On the desk now is the ubiquitous Hasegawa 1/48 A-7E Corsair II.  I just love this aircraft.  Built for one purpose…to take ordnance and break the bad guy’s toys.  Fighters have their place, but attack is where it’s at.  This is a very detailed kit with a lot of tricky things.  Of course there is the intake that I painstaking took the time to smooth out.  That came out really well for my first attempt.  The wing join area to the fuselage leaves some sanding and filling to do.  This was my first real attempt at taking time to rescribe panel lines and lost fasteners.  With pre-shading done and the base colors on, I am very pleased with how it’s turning out.  One new item I tried for the first time painting is Mr.

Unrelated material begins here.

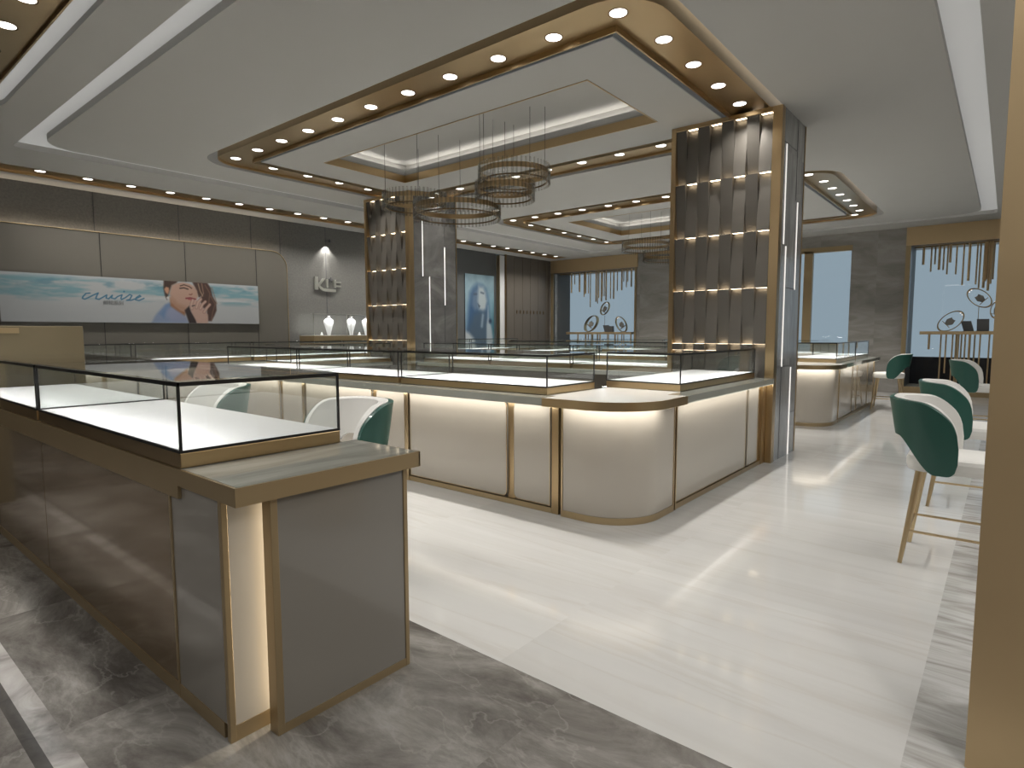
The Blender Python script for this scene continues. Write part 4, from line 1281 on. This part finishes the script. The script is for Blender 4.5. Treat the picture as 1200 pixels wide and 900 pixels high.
# ------------------------------------------------------------------ wall showcase with busts
o = (7.0, 11.05, 0)
t = thing('glass_showcase', o, 0, 'glass showcase with white necklace busts under the metal letter sign', 'showcase')
MB(o).box(6.98, 8.75, 11.05, 11.60, 1.22, 1.335, .004).build('shelf', 'gold_paint', t)
MB(o).box(6.98, 8.75, 11.05, 11.60, 0, 1.22).build('cabinet', 'panel_grey', t)
MB(o).box(7.0, 8.73, 11.07, 11.58, 1.335, 1.342).build('display_pad', 'case_white', t)
MB(o).box(7.0, 8.73, 11.07, 11.076, 1.342, 1.78).build('glass_front', 'case_glass', t)
MB(o).box(7.0, 7.006, 11.08, 11.58, 1.342, 1.78).build('glass_side', 'case_glass', t)
MB(o).box(7.0, 8.73, 11.07, 11.58, 1.78, 1.788).build('glass_top', 'case_glass', t)
e = MB(o)
for x in (6.995, 7.80, 7.90, 8.725): e.box(x, x+.008, 11.064, 11.072, 1.335, 1.79)
e.box(6.995, 8.733, 11.062, 11.07, 1.783, 1.792)
e.build('frame', 'silver', t)
area('light', (.87, .06, 1.775), 1.7, .02, 6, t, (R(25), 0, 0), (1, .98, .95), 150)
bust0 = None
for x, y, lb in ((7.47, 11.25, 'white necklace bust at the left of the wall showcase'), (8.04, 11.25, 'white necklace bust in the middle of the wall showcase'), (8.45, 11.25, 'white necklace bust behind the left woven pillar edge')):
    if bust0 is None:
        bust0 = thing('necklace_bust', (x, y, 1.342), 0, lb, 'bust', 'necklace busts')
        s = MB()
        prof = [(.035, .0, .04), (.05, .07, .05), (.085, .18, .06), (.118, .27, .065), (.115, .32, .06), (.06, .36, .045), (.036, .375, .035), (.034, .41, .034)]
        n = 20
        rg = [[(a*math.cos(2*PI*i/n), b*.8*math.sin(2*PI*i/n), z) for i in range(n)] for a, z, b in prof]
        for A, B in zip(rg[:-1], rg[1:]): s.strip(A, B)
        s.add(rg[0], [tuple(range(n))]); s.add(rg[-1], [tuple(range(n))])
        s.build('body', 'white_gloss', bust0, True)
        MB().torus((0, 0, .385), .040, .007, 20, 6).build('necklace', 'black_edge', bust0, True)
    else: dup(bust0, (x, y, 1.342), 0, lb)
for x, lb in ((7.26, 'small white ring stand at the left end of the wall showcase'), (8.22, 'small white ring stand between the busts of the wall showcase')):
    t = thing('ring_stand', (x, 11.2, 1.342), 0, lb, 'ring stand', 'ring stands')
    MB().lathe([(.03, 0), (.032, .02), (.018, .035), (.016, .06), (.0001, .07)], n=16).build('cone', 'white_gloss', t, True)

Color Leveling Thinner.  This stuff is the BOMB!!!  I mean pure liquid gold.  I mixed up my base enamel white and commenced my normal fill in the panel and paint over the pre-shade area, the white turned out smooth and without a blemish.  I mean no pebble effect or anything.  I was blown away.  I used the same technique for the Gull Gray for the upper surfaces (using my new Badger SOTOR 20/20 airbrush to get the tight freehand demarcation line).  Again, the gray came out fantastic.  This thinner isn’t cheap, and I am only using it for my base color coats to conserve this precious resource….so I still went out this week and bought the last two remaining bottles that Amazon offered.  I’m seriously considering a multi-color camouflage scheme for my next build to push the airbrush/thinner combo.  Loadout will be 10x MK-82 on outboard TERs, 1 x Shrike, 2 x MK-20 ROCKEYE.  I pulled this loadout from the Osprey series about this aircraft in Vietnam.  Here she is:
 
I hope to make the meeting the end of the month.  I have a ton of books and decals for anyone to have.  Whitey already claimed the U-2R model I don’t want anymore.  And I have those remaining tubes of Tamiya light curing putty for those who purchased them.